In 2009, the professor of German language exposed his genitals to a woman and her then 17-year-old daughter in a Milford Market Basket parking lot; he was charged with a misdemeanor. Larkin did not have to register as a sex offender; therefore he is not required by law nor University standards to inform his students of the incident. Larkin plead guilty to the charge, paid a $600 fine and underwent a psychiatric evaluation.

Three years later, The New Hampshire’s editorial stance remains that it is inappropriate for this individual to teach undergraduate courses on the UNH campus without revealing this past incident.

The UNH administration seems to agree with this stance. The administration tried to fire Larkin, but an arbitration hearing found that “the university did not have just cause to terminate him.”

Arbitrator Michael Ryan said in 2011 that Larkin’s actions constituted “moral delinquency,” but “not moral delinquency of grave order.”

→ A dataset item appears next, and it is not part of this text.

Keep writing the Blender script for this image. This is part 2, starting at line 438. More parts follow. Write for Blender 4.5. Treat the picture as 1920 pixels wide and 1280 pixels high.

Where is the line drawn? Such results from the hearing suggest that there must be details surrounding the case that we are currently unaware of. What were the circumstances of the event? Why did the court not require Larkin to register as a sex offender?

The arbitrator’s decision further suggests that there is a spectrum of moral delinquency. Apparently, revealing one’s genitals to a mother and her teenage daughter is considered insignificant on this spectrum.

It is unfair to leave students in the dark about this matter. Students were probably wondering last week why a WMUR news reporter was waiting outside their classroom. They will likely have questions when they return to class today.

This is a situation that requires transparency and someone must speak for the students.

In 2011, the Student Senate responded with a drafted resolution that called for Larkin’s resignation. So far, we have heard nothing about the matter from neither the Student Senate nor Student Body President Joseph Sweeney. Why were these representatives quick to act in 2011, but have failed to address the matter now?

Questions are swirling around this situation as they did three years ago and we continue to look for the answers. But it seems that many have forgotten and perhaps that is what the University and the Department of Languages, Literatures and Cultures had hoped for.